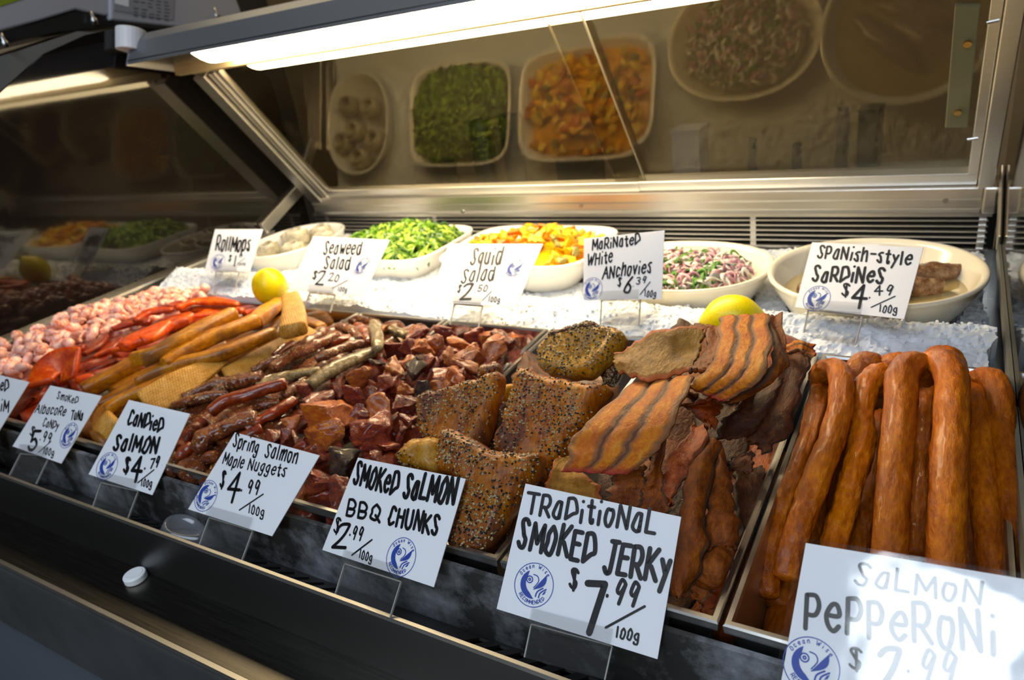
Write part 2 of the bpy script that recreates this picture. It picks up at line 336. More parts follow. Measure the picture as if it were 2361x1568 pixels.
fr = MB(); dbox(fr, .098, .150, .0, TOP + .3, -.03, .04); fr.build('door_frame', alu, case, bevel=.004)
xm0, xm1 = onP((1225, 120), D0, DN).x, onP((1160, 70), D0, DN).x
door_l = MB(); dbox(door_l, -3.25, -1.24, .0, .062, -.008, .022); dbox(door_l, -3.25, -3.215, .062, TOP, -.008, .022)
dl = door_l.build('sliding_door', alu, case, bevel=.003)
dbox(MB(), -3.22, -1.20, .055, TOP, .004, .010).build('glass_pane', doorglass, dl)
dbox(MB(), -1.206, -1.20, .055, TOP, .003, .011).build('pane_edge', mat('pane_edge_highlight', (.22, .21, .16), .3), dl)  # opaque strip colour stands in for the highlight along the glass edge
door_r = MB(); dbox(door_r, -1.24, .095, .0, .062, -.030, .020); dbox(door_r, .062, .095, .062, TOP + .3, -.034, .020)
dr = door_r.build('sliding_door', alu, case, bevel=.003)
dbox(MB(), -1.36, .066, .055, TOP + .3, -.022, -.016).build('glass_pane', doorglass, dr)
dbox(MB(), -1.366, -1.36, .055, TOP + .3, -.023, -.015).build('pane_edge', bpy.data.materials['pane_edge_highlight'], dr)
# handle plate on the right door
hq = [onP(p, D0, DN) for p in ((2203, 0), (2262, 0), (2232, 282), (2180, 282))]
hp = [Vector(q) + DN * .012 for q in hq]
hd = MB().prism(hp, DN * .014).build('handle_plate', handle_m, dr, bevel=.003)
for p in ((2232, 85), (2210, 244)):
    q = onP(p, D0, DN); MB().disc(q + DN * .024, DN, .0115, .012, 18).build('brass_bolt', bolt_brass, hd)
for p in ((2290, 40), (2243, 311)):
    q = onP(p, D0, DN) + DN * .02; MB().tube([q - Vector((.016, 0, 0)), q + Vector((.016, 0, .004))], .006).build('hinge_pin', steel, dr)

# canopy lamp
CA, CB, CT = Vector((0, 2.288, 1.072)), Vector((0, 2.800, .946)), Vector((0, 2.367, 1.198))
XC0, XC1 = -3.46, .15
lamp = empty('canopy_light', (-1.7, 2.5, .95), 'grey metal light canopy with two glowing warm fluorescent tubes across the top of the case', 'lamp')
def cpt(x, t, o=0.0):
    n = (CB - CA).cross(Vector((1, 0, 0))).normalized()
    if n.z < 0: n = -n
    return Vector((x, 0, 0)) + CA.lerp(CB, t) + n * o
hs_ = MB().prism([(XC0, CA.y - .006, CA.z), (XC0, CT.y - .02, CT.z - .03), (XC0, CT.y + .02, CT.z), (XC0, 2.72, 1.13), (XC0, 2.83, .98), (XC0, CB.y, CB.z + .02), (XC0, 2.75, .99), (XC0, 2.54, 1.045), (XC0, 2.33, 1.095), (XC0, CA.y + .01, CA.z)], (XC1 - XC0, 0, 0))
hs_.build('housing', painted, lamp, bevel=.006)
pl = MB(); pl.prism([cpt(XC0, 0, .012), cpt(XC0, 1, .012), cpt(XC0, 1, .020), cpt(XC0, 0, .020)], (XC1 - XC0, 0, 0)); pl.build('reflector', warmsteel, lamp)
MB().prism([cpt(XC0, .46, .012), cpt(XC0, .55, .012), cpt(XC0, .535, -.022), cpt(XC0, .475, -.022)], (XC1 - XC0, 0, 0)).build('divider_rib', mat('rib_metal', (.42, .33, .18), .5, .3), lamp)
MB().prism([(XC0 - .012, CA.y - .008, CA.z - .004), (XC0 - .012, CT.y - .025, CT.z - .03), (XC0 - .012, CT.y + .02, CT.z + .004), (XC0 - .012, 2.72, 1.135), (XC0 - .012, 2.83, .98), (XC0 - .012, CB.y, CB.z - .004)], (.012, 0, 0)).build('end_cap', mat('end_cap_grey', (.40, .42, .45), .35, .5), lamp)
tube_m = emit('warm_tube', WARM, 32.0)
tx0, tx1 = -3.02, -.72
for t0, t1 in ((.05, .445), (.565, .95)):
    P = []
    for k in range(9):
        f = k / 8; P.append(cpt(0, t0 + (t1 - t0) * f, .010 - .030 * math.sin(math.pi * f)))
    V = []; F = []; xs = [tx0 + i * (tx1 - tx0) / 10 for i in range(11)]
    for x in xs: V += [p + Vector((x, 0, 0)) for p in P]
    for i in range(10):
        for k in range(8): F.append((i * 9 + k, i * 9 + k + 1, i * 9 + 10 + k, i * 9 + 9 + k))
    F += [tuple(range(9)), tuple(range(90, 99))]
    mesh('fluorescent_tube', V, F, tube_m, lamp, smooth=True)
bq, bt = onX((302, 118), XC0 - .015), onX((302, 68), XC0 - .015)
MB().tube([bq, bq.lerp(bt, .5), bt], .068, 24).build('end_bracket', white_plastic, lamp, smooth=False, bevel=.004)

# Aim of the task
Transcribe the material exactly, and leave out whatever pictures it holds.

# Task answer
Write part 2 of the bpy script that recreates this picture. It picks up at line 336. More parts follow. Measure the picture as if it were 2361x1568 pixels.
fr = MB(); dbox(fr, .098, .150, .0, TOP + .3, -.03, .04); fr.build('door_frame', alu, case, bevel=.004)
xm0, xm1 = onP((1225, 120), D0, DN).x, onP((1160, 70), D0, DN).x
door_l = MB(); dbox(door_l, -3.25, -1.24, .0, .062, -.008, .022); dbox(door_l, -3.25, -3.215, .062, TOP, -.008, .022)
dl = door_l.build('sliding_door', alu, case, bevel=.003)
dbox(MB(), -3.22, -1.20, .055, TOP, .004, .010).build('glass_pane', doorglass, dl)
dbox(MB(), -1.206, -1.20, .055, TOP, .003, .011).build('pane_edge', mat('pane_edge_highlight', (.22, .21, .16), .3), dl)  # opaque strip colour stands in for the highlight along the glass edge
door_r = MB(); dbox(door_r, -1.24, .095, .0, .062, -.030, .020); dbox(door_r, .062, .095, .062, TOP + .3, -.034, .020)
dr = door_r.build('sliding_door', alu, case, bevel=.003)
dbox(MB(), -1.36, .066, .055, TOP + .3, -.022, -.016).build('glass_pane', doorglass, dr)
dbox(MB(), -1.366, -1.36, .055, TOP + .3, -.023, -.015).build('pane_edge', bpy.data.materials['pane_edge_highlight'], dr)
# handle plate on the right door
hq = [onP(p, D0, DN) for p in ((2203, 0), (2262, 0), (2232, 282), (2180, 282))]
hp = [Vector(q) + DN * .012 for q in hq]
hd = MB().prism(hp, DN * .014).build('handle_plate', handle_m, dr, bevel=.003)
for p in ((2232, 85), (2210, 244)):
    q = onP(p, D0, DN); MB().disc(q + DN * .024, DN, .0115, .012, 18).build('brass_bolt', bolt_brass, hd)
for p in ((2290, 40), (2243, 311)):
    q = onP(p, D0, DN) + DN * .02; MB().tube([q - Vector((.016, 0, 0)), q + Vector((.016, 0, .004))], .006).build('hinge_pin', steel, dr)

# canopy lamp
CA, CB, CT = Vector((0, 2.288, 1.072)), Vector((0, 2.800, .946)), Vector((0, 2.367, 1.198))
XC0, XC1 = -3.46, .15
lamp = empty('canopy_light', (-1.7, 2.5, .95), 'grey metal light canopy with two glowing warm fluorescent tubes across the top of the case', 'lamp')
def cpt(x, t, o=0.0):
    n = (CB - CA).cross(Vector((1, 0, 0))).normalized()
    if n.z < 0: n = -n
    return Vector((x, 0, 0)) + CA.lerp(CB, t) + n * o
hs_ = MB().prism([(XC0, CA.y - .006, CA.z), (XC0, CT.y - .02, CT.z - .03), (XC0, CT.y + .02, CT.z), (XC0, 2.72, 1.13), (XC0, 2.83, .98), (XC0, CB.y, CB.z + .02), (XC0, 2.75, .99), (XC0, 2.54, 1.045), (XC0, 2.33, 1.095), (XC0, CA.y + .01, CA.z)], (XC1 - XC0, 0, 0))
hs_.build('housing', painted, lamp, bevel=.006)
pl = MB(); pl.prism([cpt(XC0, 0, .012), cpt(XC0, 1, .012), cpt(XC0, 1, .020), cpt(XC0, 0, .020)], (XC1 - XC0, 0, 0)); pl.build('reflector', warmsteel, lamp)
MB().prism([cpt(XC0, .46, .012), cpt(XC0, .55, .012), cpt(XC0, .535, -.022), cpt(XC0, .475, -.022)], (XC1 - XC0, 0, 0)).build('divider_rib', mat('rib_metal', (.42, .33, .18), .5, .3), lamp)
MB().prism([(XC0 - .012, CA.y - .008, CA.z - .004), (XC0 - .012, CT.y - .025, CT.z - .03), (XC0 - .012, CT.y + .02, CT.z + .004), (XC0 - .012, 2.72, 1.135), (XC0 - .012, 2.83, .98), (XC0 - .012, CB.y, CB.z - .004)], (.012, 0, 0)).build('end_cap', mat('end_cap_grey', (.40, .42, .45), .35, .5), lamp)
tube_m = emit('warm_tube', WARM, 32.0)
tx0, tx1 = -3.02, -.72
for t0, t1 in ((.05, .445), (.565, .95)):
    P = []
    for k in range(9):
        f = k / 8; P.append(cpt(0, t0 + (t1 - t0) * f, .010 - .030 * math.sin(math.pi * f)))
    V = []; F = []; xs = [tx0 + i * (tx1 - tx0) / 10 for i in range(11)]
    for x in xs: V += [p + Vector((x, 0, 0)) for p in P]
    for i in range(10):
        for k in range(8): F.append((i * 9 + k, i * 9 + k + 1, i * 9 + 10 + k, i * 9 + 9 + k))
    F += [tuple(range(9)), tuple(range(90, 99))]
    mesh('fluorescent_tube', V, F, tube_m, lamp, smooth=True)
bq, bt = onX((302, 118), XC0 - .015), onX((302, 68), XC0 - .015)
MB().tube([bq, bq.lerp(bt, .5), bt], .068, 24).build('end_bracket', white_plastic, lamp, smooth=False, bevel=.004)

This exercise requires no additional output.